Да, да, овеяло присутствием, как будто он вошел – незримо, бестелесно, но это был именно он, высокий, статный, физически сильный и духовно просветленный старец, о котором другой просветленный сказал в «Розе мира»: «Детской дерзостью была бы попытка догадываться о том, какие дали «миров иных» приоткрывались ему в последние годы и в какой последовательности постигал он тайну за тайной». Развернула рубаху, а затем достала вязаную шапочку – коричневатую с желтыми полосками, – и вновь возникло чувство некоего благого веяния: шапочка, покрывавшая его голову! Покрывавшая когда-то, а сейчас доносящая до нас свечение, отзвук, отголосок. И шапочка, и засохшая губка – все, что осталось от Александра и к чему мне удалось прикоснуться, притронуться, – мне, человеку этого времени и пространства, изумленно застывшему перед далями «миров иных». Удалось волею случая, и что я мог сказать после этого – только подняться, поблагодарить и произнести решительно и бесповоротно: «Мне пора».
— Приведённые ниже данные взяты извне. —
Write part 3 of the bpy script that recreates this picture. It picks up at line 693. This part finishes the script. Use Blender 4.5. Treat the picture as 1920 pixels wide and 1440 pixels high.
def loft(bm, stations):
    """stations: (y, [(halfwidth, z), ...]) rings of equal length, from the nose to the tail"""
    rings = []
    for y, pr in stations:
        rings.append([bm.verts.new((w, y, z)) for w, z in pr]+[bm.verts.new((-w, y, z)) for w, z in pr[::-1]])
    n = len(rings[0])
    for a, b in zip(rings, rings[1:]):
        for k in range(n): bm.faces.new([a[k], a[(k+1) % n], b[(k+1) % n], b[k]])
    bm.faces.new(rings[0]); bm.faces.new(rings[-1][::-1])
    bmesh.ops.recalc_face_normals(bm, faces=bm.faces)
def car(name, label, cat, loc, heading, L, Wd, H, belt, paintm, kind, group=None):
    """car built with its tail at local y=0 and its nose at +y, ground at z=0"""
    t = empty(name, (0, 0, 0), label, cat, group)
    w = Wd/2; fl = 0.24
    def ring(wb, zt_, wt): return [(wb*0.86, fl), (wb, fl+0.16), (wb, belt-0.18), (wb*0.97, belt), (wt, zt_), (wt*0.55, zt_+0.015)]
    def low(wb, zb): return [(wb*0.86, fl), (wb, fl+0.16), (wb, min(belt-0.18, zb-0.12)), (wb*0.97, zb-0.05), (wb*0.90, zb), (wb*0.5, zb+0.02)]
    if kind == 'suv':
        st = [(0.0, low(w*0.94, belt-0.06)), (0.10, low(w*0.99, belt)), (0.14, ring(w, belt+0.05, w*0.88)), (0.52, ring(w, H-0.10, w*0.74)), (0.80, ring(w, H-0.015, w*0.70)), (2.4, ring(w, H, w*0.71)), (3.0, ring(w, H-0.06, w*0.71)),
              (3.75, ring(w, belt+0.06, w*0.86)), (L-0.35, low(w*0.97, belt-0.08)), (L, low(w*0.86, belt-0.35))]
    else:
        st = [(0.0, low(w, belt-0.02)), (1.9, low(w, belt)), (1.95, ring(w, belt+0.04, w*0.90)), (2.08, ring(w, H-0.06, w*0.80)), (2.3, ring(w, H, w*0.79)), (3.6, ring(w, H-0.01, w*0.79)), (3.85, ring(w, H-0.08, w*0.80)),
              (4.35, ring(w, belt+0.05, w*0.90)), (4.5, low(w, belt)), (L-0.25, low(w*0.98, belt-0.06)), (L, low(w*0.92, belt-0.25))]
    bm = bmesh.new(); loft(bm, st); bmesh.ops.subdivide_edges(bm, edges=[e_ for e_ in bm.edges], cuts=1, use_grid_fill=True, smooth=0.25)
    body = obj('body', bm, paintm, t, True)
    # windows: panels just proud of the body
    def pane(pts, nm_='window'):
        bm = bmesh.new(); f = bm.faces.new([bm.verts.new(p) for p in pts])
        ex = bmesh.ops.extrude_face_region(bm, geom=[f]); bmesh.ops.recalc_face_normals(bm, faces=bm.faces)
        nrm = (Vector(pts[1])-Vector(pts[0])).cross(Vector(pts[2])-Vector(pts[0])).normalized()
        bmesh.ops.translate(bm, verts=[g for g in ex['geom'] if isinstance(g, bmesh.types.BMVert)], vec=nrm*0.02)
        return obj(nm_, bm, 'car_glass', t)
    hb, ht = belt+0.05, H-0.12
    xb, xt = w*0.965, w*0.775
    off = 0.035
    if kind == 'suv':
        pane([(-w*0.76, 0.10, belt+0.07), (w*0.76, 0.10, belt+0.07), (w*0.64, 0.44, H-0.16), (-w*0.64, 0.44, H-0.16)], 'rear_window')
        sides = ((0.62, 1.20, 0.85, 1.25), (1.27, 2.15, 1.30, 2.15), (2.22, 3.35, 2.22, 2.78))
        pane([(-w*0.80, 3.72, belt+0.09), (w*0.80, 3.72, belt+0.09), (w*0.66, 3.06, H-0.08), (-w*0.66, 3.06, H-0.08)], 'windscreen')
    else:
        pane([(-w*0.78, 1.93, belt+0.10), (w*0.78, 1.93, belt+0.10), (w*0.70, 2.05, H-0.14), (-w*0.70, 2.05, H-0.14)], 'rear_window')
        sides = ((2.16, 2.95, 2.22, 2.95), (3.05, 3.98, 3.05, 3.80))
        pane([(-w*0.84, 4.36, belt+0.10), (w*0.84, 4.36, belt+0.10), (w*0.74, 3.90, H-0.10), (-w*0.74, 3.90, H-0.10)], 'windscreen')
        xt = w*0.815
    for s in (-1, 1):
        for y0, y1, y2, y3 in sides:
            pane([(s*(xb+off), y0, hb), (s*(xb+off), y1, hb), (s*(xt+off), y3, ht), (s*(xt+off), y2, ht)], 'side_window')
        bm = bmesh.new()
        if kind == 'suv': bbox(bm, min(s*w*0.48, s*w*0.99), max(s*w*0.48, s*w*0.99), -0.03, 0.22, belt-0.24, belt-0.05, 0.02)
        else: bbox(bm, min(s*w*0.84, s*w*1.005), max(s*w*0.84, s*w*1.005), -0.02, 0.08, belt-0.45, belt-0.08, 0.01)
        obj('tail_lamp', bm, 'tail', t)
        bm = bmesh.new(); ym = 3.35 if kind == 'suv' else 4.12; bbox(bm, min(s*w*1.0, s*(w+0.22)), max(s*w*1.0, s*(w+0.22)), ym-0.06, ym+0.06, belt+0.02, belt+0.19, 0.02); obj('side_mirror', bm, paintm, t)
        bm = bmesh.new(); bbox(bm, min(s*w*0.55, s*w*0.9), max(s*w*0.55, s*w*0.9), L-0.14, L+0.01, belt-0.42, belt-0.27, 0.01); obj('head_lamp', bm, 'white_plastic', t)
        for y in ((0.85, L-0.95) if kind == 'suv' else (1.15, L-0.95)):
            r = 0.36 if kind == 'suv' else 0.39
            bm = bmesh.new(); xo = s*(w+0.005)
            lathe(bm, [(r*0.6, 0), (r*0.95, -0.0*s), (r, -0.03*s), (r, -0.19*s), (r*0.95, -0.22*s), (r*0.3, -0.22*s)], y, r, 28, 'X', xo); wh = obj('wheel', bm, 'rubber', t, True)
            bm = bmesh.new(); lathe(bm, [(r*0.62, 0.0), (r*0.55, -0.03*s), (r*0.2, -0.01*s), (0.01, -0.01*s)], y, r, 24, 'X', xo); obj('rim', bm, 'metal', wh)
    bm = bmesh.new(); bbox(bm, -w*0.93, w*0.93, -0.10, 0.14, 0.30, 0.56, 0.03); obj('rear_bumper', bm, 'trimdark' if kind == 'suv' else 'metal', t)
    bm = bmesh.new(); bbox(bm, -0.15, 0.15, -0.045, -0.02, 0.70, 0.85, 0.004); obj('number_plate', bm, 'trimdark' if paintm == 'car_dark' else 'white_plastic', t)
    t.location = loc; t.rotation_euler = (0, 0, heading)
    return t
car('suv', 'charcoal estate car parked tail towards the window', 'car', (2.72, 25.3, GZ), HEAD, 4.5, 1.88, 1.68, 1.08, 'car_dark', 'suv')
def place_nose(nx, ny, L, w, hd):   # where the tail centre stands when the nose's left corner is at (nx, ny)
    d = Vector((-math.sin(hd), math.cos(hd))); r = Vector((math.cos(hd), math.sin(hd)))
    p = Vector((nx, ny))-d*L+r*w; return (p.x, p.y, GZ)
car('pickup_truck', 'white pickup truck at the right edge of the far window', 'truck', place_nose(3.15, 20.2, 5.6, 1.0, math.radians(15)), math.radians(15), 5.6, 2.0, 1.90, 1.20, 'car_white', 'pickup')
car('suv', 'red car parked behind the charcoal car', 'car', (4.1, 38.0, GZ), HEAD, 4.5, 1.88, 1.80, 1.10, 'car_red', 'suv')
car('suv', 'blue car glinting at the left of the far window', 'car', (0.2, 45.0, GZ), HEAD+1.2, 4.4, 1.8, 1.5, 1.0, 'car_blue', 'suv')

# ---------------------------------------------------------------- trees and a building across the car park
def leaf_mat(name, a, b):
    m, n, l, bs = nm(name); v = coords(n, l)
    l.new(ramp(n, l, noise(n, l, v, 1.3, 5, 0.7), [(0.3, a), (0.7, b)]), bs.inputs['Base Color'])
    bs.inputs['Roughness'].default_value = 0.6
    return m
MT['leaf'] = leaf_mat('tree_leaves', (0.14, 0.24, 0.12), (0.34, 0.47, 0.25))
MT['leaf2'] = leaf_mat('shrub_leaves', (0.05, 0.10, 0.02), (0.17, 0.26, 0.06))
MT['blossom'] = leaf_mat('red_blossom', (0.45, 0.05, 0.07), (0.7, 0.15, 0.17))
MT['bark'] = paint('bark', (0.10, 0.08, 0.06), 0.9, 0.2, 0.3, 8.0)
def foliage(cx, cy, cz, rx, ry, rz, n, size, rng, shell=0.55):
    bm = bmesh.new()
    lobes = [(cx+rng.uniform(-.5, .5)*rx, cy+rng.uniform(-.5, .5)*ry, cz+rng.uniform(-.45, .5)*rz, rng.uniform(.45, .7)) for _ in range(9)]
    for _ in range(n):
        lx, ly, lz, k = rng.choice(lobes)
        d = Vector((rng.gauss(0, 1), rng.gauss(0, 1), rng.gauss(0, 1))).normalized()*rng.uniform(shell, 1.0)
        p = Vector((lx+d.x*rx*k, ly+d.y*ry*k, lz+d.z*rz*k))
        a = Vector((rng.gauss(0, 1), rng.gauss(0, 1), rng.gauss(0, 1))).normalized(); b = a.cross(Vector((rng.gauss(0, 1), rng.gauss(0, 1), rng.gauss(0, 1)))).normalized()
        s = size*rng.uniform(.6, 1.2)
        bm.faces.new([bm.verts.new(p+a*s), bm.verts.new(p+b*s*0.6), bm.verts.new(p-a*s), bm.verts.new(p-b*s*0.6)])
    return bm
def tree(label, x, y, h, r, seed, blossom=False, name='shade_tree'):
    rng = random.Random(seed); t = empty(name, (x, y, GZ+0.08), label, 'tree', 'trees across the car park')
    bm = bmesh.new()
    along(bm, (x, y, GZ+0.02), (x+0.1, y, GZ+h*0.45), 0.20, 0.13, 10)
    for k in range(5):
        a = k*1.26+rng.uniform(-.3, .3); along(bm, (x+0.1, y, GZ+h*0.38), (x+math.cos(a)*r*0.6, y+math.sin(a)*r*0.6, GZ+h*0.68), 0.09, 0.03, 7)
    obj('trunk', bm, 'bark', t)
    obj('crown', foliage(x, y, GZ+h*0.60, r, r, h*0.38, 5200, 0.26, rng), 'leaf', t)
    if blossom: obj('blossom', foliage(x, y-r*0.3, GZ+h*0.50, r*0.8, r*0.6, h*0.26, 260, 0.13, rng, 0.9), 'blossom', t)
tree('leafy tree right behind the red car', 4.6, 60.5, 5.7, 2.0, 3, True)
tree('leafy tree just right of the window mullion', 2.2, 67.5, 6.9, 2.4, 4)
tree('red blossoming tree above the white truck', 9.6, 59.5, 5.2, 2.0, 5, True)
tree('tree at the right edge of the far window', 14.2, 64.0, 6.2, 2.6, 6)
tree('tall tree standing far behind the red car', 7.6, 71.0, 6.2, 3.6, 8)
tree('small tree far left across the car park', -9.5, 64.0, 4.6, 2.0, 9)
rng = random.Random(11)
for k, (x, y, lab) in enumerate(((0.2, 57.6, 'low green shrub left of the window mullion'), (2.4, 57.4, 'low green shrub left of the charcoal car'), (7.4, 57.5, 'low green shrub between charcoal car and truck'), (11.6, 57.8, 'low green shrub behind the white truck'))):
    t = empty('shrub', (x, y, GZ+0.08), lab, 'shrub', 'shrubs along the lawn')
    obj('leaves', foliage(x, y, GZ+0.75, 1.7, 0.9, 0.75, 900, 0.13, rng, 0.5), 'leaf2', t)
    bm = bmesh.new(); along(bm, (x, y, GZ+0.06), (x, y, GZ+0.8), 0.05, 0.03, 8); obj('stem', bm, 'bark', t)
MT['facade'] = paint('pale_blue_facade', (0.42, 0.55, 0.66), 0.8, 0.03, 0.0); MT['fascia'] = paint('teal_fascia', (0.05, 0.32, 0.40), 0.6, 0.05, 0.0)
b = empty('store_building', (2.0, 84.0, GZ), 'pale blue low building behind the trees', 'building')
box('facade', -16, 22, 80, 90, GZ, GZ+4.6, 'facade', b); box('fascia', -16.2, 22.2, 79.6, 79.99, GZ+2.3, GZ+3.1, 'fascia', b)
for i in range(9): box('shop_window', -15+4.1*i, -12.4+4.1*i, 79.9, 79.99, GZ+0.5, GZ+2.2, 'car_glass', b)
Я так и поступил, и хозяйка проводила меня до дверей, я спустился с крылечка, открыл калитку, и на этом закончилось мое путешествие.
Закончилось, хотя я еще несколько раз приходил в Алексеевский монастырь, стоял у дома Хромовых, бродил по Монастырской улице и поднимался на Воскресенскую горку – ту самую, на которой некая жительница Томска свиделась однажды с царем. Этот рассказ, встречающийся во многих источниках, относится ко времени прибытия Феодора Козьмича по этапу в Томск. «Одна женщина страстно желала увидеть царя. И вот однажды она видит сон: является ей какой-то неизвестный старец и говорит: «Выйди завтра на Воскресенскую гору, и твое желание исполнится». Женщина вышла, куда ей было указано во сне, и видит, что приближается арестантская партия. Когда партия поравнялась с ней, из среды партии выделился какой-то нескованный, благообразного вида старик, подошел к женщине и тихо сказал ей: «Ты хотела видеть царя – смотри…» Это будто бы был Федор Кузьмич».
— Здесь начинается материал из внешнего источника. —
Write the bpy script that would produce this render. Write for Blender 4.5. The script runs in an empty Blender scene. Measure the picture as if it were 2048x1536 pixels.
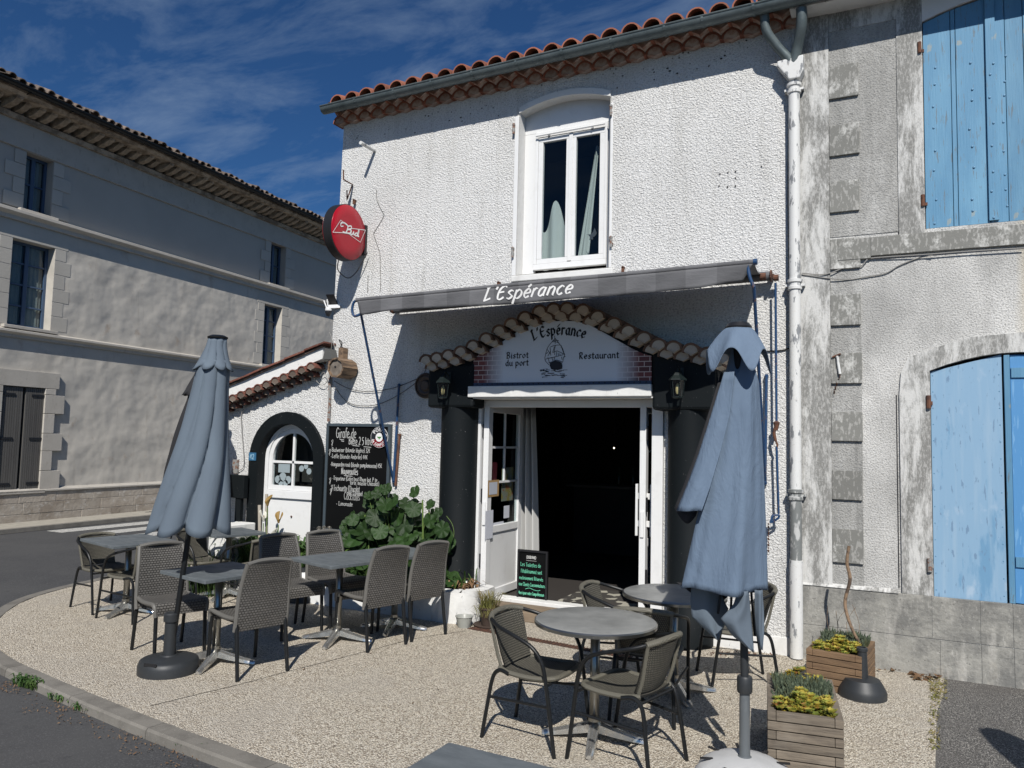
import bpy, bmesh, math, random
from math import sin, cos, pi, radians, atan2, sqrt
from mathutils import Vector, Matrix, Euler
from mathutils.geometry import tessellate_polygon
random.seed(7)
SC = bpy.context.scene
COL = SC.collection
# ------------------------------------------------------------------ camera
FPX = 1540.0
RM = Matrix(((0.89687182, -0.01237389, -0.44211743), (0.44169915, 0.07673379, 0.89387571), (0.02286463, -0.99697483, 0.07428591)))
CAM = Vector((0, -7.41935, 1.85))
cd = bpy.data.cameras.new('camera'); cam = bpy.data.objects.new('camera', cd); COL.objects.link(cam)
m = Matrix.Identity(4)
for i in range(3):
    m[i][0] = RM[i][0]; m[i][1] = -RM[i][1]; m[i][2] = -RM[i][2]; m[i][3] = CAM[i]
cam.matrix_world = m
cd.sensor_width = 36; cd.lens = FPX/2048*36; cd.clip_start = .05; cd.clip_end = 2000
SC.camera = cam
# ------------------------------------------------------------------ light
SUN = Vector((-.3025, .6617, -.686))
w = bpy.data.worlds.new('World'); SC.world = w; w.use_nodes = True
nt = w.node_tree; nt.nodes.clear()
wo = nt.nodes.new('ShaderNodeOutputWorld'); bg = nt.nodes.new('ShaderNodeBackground'); bg.inputs[1].default_value = .058
sky = nt.nodes.new('ShaderNodeTexSky'); sky.sky_type = 'NISHITA'; sky.sun_disc = False
sky.sun_elevation = radians(43.3); sky.sun_rotation = radians(155.4); sky.air_density = 1.0; sky.dust_density = .05; sky.ozone_density = 2.5
tc = nt.nodes.new('ShaderNodeTexCoord'); sx = nt.nodes.new('ShaderNodeSeparateXYZ'); nt.links.new(tc.outputs['Generated'], sx.inputs[0])
def wmath(op, a, b):
    n = nt.nodes.new('ShaderNodeMath'); n.operation = op
    for i, v in enumerate((a, b)):
        if isinstance(v, (int, float)): n.inputs[i].default_value = v
        else: nt.links.new(v, n.inputs[i])
    return n.outputs[0]
zz = wmath('ADD', wmath('MAXIMUM', sx.outputs[2], 0.0), .12)
cx = nt.nodes.new('ShaderNodeCombineXYZ')
nt.links.new(wmath('DIVIDE', sx.outputs[0], zz), cx.inputs[0]); nt.links.new(wmath('DIVIDE', sx.outputs[1], zz), cx.inputs[1])
mp = nt.nodes.new('ShaderNodeMapping'); mp.inputs['Rotation'].default_value = (0, 0, radians(25)); mp.inputs['Scale'].default_value = (1.2, 2.6, 1)
nt.links.new(cx.outputs[0], mp.inputs[0])
nz = nt.nodes.new('ShaderNodeTexNoise'); nz.inputs['Scale'].default_value = 2.1; nz.inputs['Detail'].default_value = 9; nz.inputs['Roughness'].default_value = .62; nz.inputs['Distortion'].default_value = .35
nt.links.new(mp.outputs[0], nz.inputs['Vector'])
cr = nt.nodes.new('ShaderNodeMapRange'); cr.inputs['From Min'].default_value = .44; cr.inputs['From Max'].default_value = .80; cr.inputs['To Max'].default_value = .5
nt.links.new(nz.outputs[0], cr.inputs[0])
mx = nt.nodes.new('ShaderNodeMix'); mx.data_type = 'RGBA'; nt.links.new(cr.outputs[0], mx.inputs[0])
tint = nt.nodes.new('ShaderNodeMix'); tint.data_type = 'RGBA'; tint.blend_type = 'MULTIPLY'; tint.inputs[0].default_value = 1; tint.inputs[7].default_value = (.35, .68, 1.06, 1)
nt.links.new(sky.outputs[0], tint.inputs[6])
nt.links.new(tint.outputs[2], mx.inputs[6]); mx.inputs[7].default_value = (5.5, 7.2, 9.5, 1)
nt.links.new(mx.outputs[2], bg.inputs[0]); nt.links.new(bg.outputs[0], wo.inputs[0])
ld = bpy.data.lights.new('sun', 'SUN'); ld.energy = 5.0; ld.angle = radians(.5); ld.color = (1, .965, .91)
lo = bpy.data.objects.new('sun', ld); COL.objects.link(lo); lo.location = (3, -8, 12); lo.rotation_mode = 'QUATERNION'; lo.rotation_quaternion = SUN.to_track_quat('-Z', 'Y')
SC.view_settings.view_transform = 'Standard'; SC.view_settings.look = 'None'; SC.view_settings.exposure = -0.12; SC.view_settings.gamma = 1
SC.view_settings.use_curve_mapping = False
SC.render.engine = 'CYCLES'; SC.cycles.max_bounces = 6; SC.cycles.diffuse_bounces = 1; SC.cycles.transparent_max_bounces = 12

# ------------------------------------------------------------------ measuring helpers (pixel of the 2048x1536 view -> point on a real plane)
def ray(px, py): return (RM @ Vector((px-1024, py-768, FPX))).normalized()
def FY(px, py, y=0.0):
    r = ray(px, py); return CAM + r*((y-CAM.y)/r.y)
def GZ(px, py, z=0.0):
    r = ray(px, py); return CAM + r*((z-CAM.z)/r.z)
def FX(px, py, x):
    r = ray(px, py); return CAM + r*((x-CAM.x)/r.x)
def PL(px, py, p0, nrm):
    r = ray(px, py); p0 = Vector(p0); nrm = Vector(nrm); return CAM + r*((p0-CAM).dot(nrm)/r.dot(nrm))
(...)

Приходил, стоял, бродил, поднимался, а в самый последний день удалось разыскать человека, который был свидетелем происшествия, для одних чудесного, загадочного, для других естественного, – явления Феодора Козьмича. Несколько дней подряд в одно и то же время его призрачная фигура возникала в окне часовни, а затем плавно двигалась по стене монастыря, вызывая удивленные возгласы и вздохи собравшихся. А людей собиралось много, почти весь город. И вот одного из них удалось разыскать и расспросить, действительно ли… в окне часовни?.. И Виктор Петрович Черепанов, бывший звонарь кафедрального собора (как он сам не без гордости признался, «звонил при архиерее»), подтвердил: было… Подтвердил как свидетель, как очевидец, чему я не мог не обрадоваться, и все-таки это произошло уже после моего путешествия.
Да, путешествие закончилось, а это произошло. И закончилось оно потому, что самое главное в нем уже было: Евгения Александровна, правнучка купца Хромова, показала мне реликвии, хранившиеся в их семье, – рубаху и шапочку Феодора Козьмича. Полотняную рубаху и вязаную шерстяную шапочку, в которых ходил по старому Томску любимый внук Екатерины, победитель Наполеона, создатель Священного союза, собеседник Николая Карамзина и Жермены де Сталь, – мне, сентиментальному созерцателю, охотнику за исчезнувшей тенью…
Поэтому на следующий день я с чувством исполненного долга и некоей приятной опустошенности дождался на перроне поезда, забросил на полку чемодан и поехал в Москву, вспоминая деревянный домик, калитку, накрытый скатертью стол. Поехал, а вдогонку мне полетело письмо, которое я получил через неделю уже дома, в Москве: Евгения Александровна посылала мне фотографию прадеда, Семена Феофановича. Семен Феофанович стоял, держа в одной руке круглый картуз, а другой сжимая спинку кресла, в котором сидел облаченный в парадную рясу священник (быть может, архимандрит Иона?). Стоял крепко, по-борцовски – кряжистый, коренастый, невысокого роста, с волосами, по-купечески расчесанными на обе стороны, с усами и бородкой. Стоял и смотрел на меня строго и испытующе, словно доверяя мне величайшую тайну русской истории, – тайну сибирского старца Феодора Козьмича.